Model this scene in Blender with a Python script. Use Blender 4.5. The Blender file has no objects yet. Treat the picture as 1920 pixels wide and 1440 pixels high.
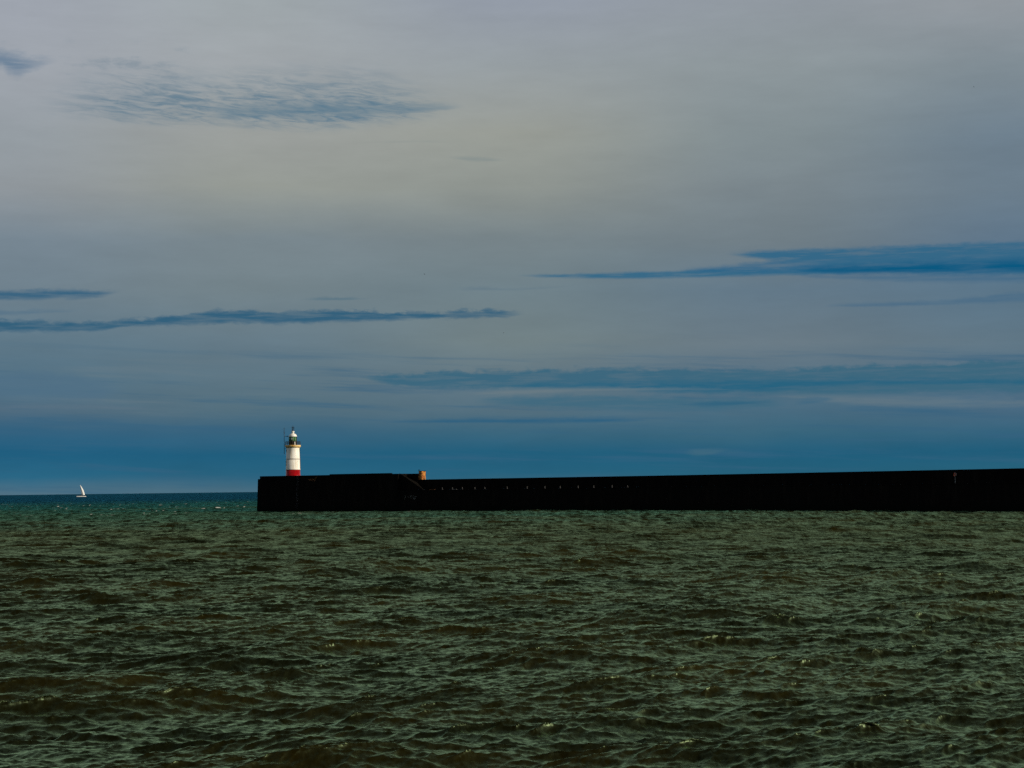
import bpy, bmesh, math, random
import numpy as np
from mathutils import Vector, Matrix, Euler

random.seed(7)
C = bpy.context.scene.collection
R = math.radians

# ------------------------------------------------------------------ camera
EYE = 5.8
F = 3400.0                                   # focal length in pixels of the 1920 px wide photograph
PITCH = math.atan(196.0 / F)
ROLL = math.atan(0.0125)
fwd = Vector((0, math.cos(PITCH), math.sin(PITCH)))
up0 = Vector((0, -math.sin(PITCH), math.cos(PITCH)))
rt0 = Vector((1, 0, 0))
rt = rt0 * math.cos(ROLL) - up0 * math.sin(ROLL)
upv = up0 * math.cos(ROLL) + rt0 * math.sin(ROLL)
cd = bpy.data.cameras.new('camera')
cam = bpy.data.objects.new('camera', cd)
C.objects.link(cam)
cd.sensor_width = 36.0
cd.lens = 36.0 * F / 1920.0
cd.clip_start = 0.5
cd.clip_end = 90000.0
M3 = Matrix((rt, upv, -fwd)).transposed()
cam.matrix_world = Matrix.Translation((0, 0, EYE)) @ M3.to_4x4()
bpy.context.scene.camera = cam


def ray(px, py):
    return (fwd * F + rt * (px - 960.0) + upv * (720.0 - py)).normalized()


def azel(px, py):
    d = ray(px, py)
    return math.atan2(d.x, d.y), math.asin(d.z)


def at_y(px, py, Y):
    d = ray(px, py)
    return Vector((0, 0, EYE)) + d * (Y / d.y)


def on_water(px, Y):
    """point of the water plane seen in column px at the distance Y"""
    lo, hi = 700.0, 1440.0
    for _ in range(60):
        m = (lo + hi) / 2
        p = at_y(px, m, Y)
        if p.z > 0: lo = m
        else: hi = m
    return at_y(px, lo, Y)


# ------------------------------------------------------------------ light
SUN_AZ = R(76.0)          # from the camera's back (-Y) towards the right (+X)
SUN_EL = R(22.0)
sun_dir = Vector((math.sin(SUN_AZ) * math.cos(SUN_EL), -math.cos(SUN_AZ) * math.cos(SUN_EL), math.sin(SUN_EL)))
ld = bpy.data.lights.new('sun', 'SUN')
ld.energy = 4.4
ld.angle = R(0.5)
ld.color = (1.0, 0.88, 0.70)
so = bpy.data.objects.new('sun', ld)
C.objects.link(so)
so.rotation_euler = sun_dir.to_track_quat('Z', 'Y').to_euler()
vs = bpy.context.scene.view_settings
vs.view_transform = 'Standard'
vs.look = 'None'
vs.exposure = 0.0
vs.gamma = 1.0
vs.use_curve_mapping = False


cy = bpy.context.scene.cycles
cy.use_denoising = False
cy.use_adaptive_sampling = True
cy.adaptive_threshold = 0.015
cy.adaptive_min_samples = 8
cy.max_bounces = 4
cy.diffuse_bounces = 2
cy.glossy_bounces = 2
cy.transmission_bounces = 2
cy.sample_clamp_indirect = 4.0
cy.sample_clamp_direct = 1.3


def lin(c):
    o = []
    for v in c:
        v /= 255.0
        o.append(v / 12.92 if v <= 0.04045 else ((v + 0.055) / 1.055) ** 2.4)
    return tuple(o)


# ------------------------------------------------------------------ node expressions
class X:
    nt = None

    def __init__(self, s): self.s = s

    @staticmethod
    def m(op, *a, clamp=False):
        n = X.nt.nodes.new('ShaderNodeMath')
        n.operation = op
        n.use_clamp = clamp
        for i, v in enumerate(a):
            if isinstance(v, X): X.nt.links.new(v.s, n.inputs[i])
            else: n.inputs[i].default_value = float(v)
        return X(n.outputs[0])

    def __add__(a, b): return X.m('ADD', a, b)
    __radd__ = __add__
    def __sub__(a, b): return X.m('SUBTRACT', a, b)
    def __rsub__(a, b): return X.m('SUBTRACT', b, a)
    def __mul__(a, b): return X.m('MULTIPLY', a, b)
    __rmul__ = __mul__
    def __truediv__(a, b): return X.m('DIVIDE', a, b)
    def __rtruediv__(a, b): return X.m('DIVIDE', b, a)


def smooth(x, a, b):
    n = X.nt.nodes.new('ShaderNodeMapRange')
    n.interpolation_type = 'SMOOTHSTEP'
    for k, v in ((0, x), (1, a), (2, b)):
        if isinstance(v, X): X.nt.links.new(v.s, n.inputs[k])
        else: n.inputs[k].default_value = v
    n.inputs[3].default_value = 0.0
    n.inputs[4].default_value = 1.0
    return X(n.outputs[0])


def vec(x, y, z):
    n = X.nt.nodes.new('ShaderNodeCombineXYZ')
    for i, v in enumerate((x, y, z)):
        if isinstance(v, X): X.nt.links.new(v.s, n.inputs[i])
        else: n.inputs[i].default_value = v
    return X(n.outputs[0])


def noise(v, scale=1.0, detail=4.0, rough=0.55, dist=0.0):
    n = X.nt.nodes.new('ShaderNodeTexNoise')
    n.noise_dimensions = '3D'
    X.nt.links.new(v.s, n.inputs['Vector'])
    n.inputs['Scale'].default_value = scale
    n.inputs['Detail'].default_value = detail
    n.inputs['Roughness'].default_value = rough
    n.inputs['Distortion'].default_value = dist
    return X(n.outputs[0])


def mixc(f, a, b):
    n = X.nt.nodes.new('ShaderNodeMix')
    n.data_type = 'RGBA'
    n.clamp_factor = True
    if isinstance(f, X): X.nt.links.new(f.s, n.inputs[0])
    else: n.inputs[0].default_value = f
    for k, v in ((6, a), (7, b)):
        if isinstance(v, X): X.nt.links.new(v.s, n.inputs[k])
        else: n.inputs[k].default_value = (*v, 1.0)
    return X(n.outputs[2])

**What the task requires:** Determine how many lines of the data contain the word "objects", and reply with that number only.

**Solved problem:** 5